Bartolacci, Francesca, Del Gobbo, Roberto, Paolini, Antonella, Soverchia, Michela
Resources, conservation, and recycling 2019 v.148 pp. 124-131
business enterprises, economic sustainability, economies of scale, issues and policy, population density, recycling, wastes, Italy
This article analyzes the economic efficiency of waste management companies with the aim of verifying the existence of scale economies with respect to separate waste collection preceding reuse, recycling, and recovery. For this purpose, an approach based on partial elasticity is used for a group of companies providing waste management services throughout Italy. Results show that the greater the separate waste collection rate, the higher the total costs incurred by the analyzed companies; this relationship is non-linear since a rise in the separate waste collection rate increases total costs less than proportionally, which gives evidence for the existence of scale economies.
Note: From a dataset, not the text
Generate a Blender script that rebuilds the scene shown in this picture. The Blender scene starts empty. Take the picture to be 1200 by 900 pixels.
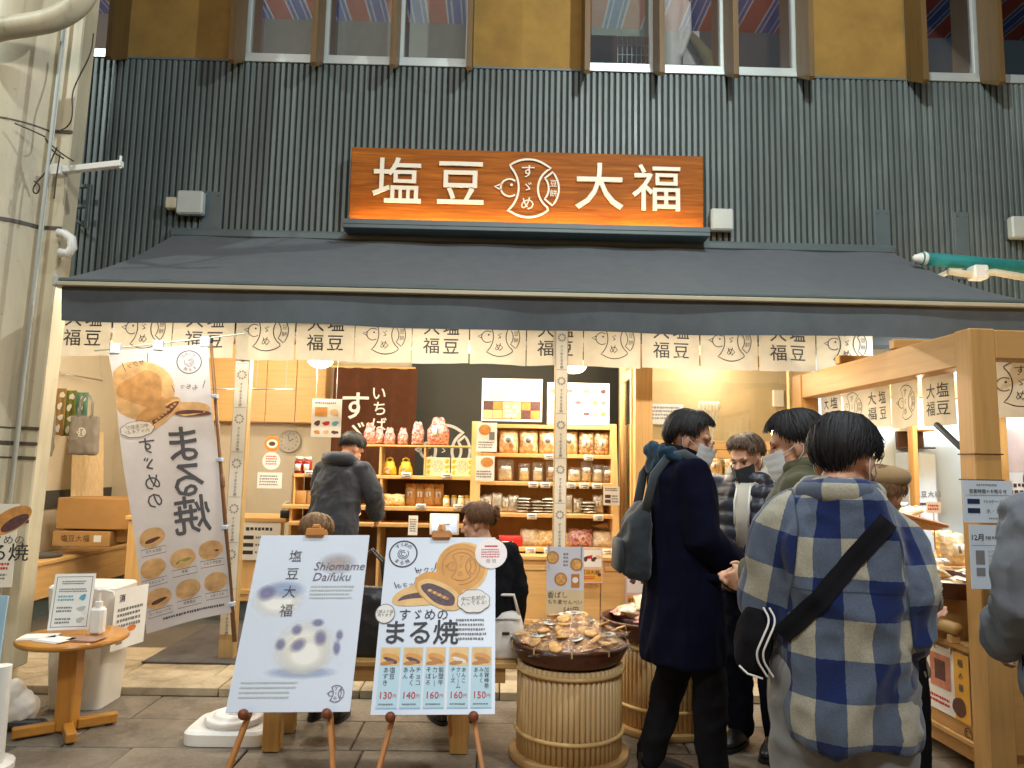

The findings also reveal that such a cost advantage is strengthened by a positive interaction effect with population density. These results show that a significant increase in separate waste collection rate could be realized in an efficient way and, thus, without jeopardizing companies’ economic sustainability, which is essential to continue ensuring such important services for the community. One of the main implications of these results concerns policy makers: considering the population density impact, working in certain territories can be more economically convenient for companies; thus, policy makers should support those firms that could be penalized by the contextual conditions.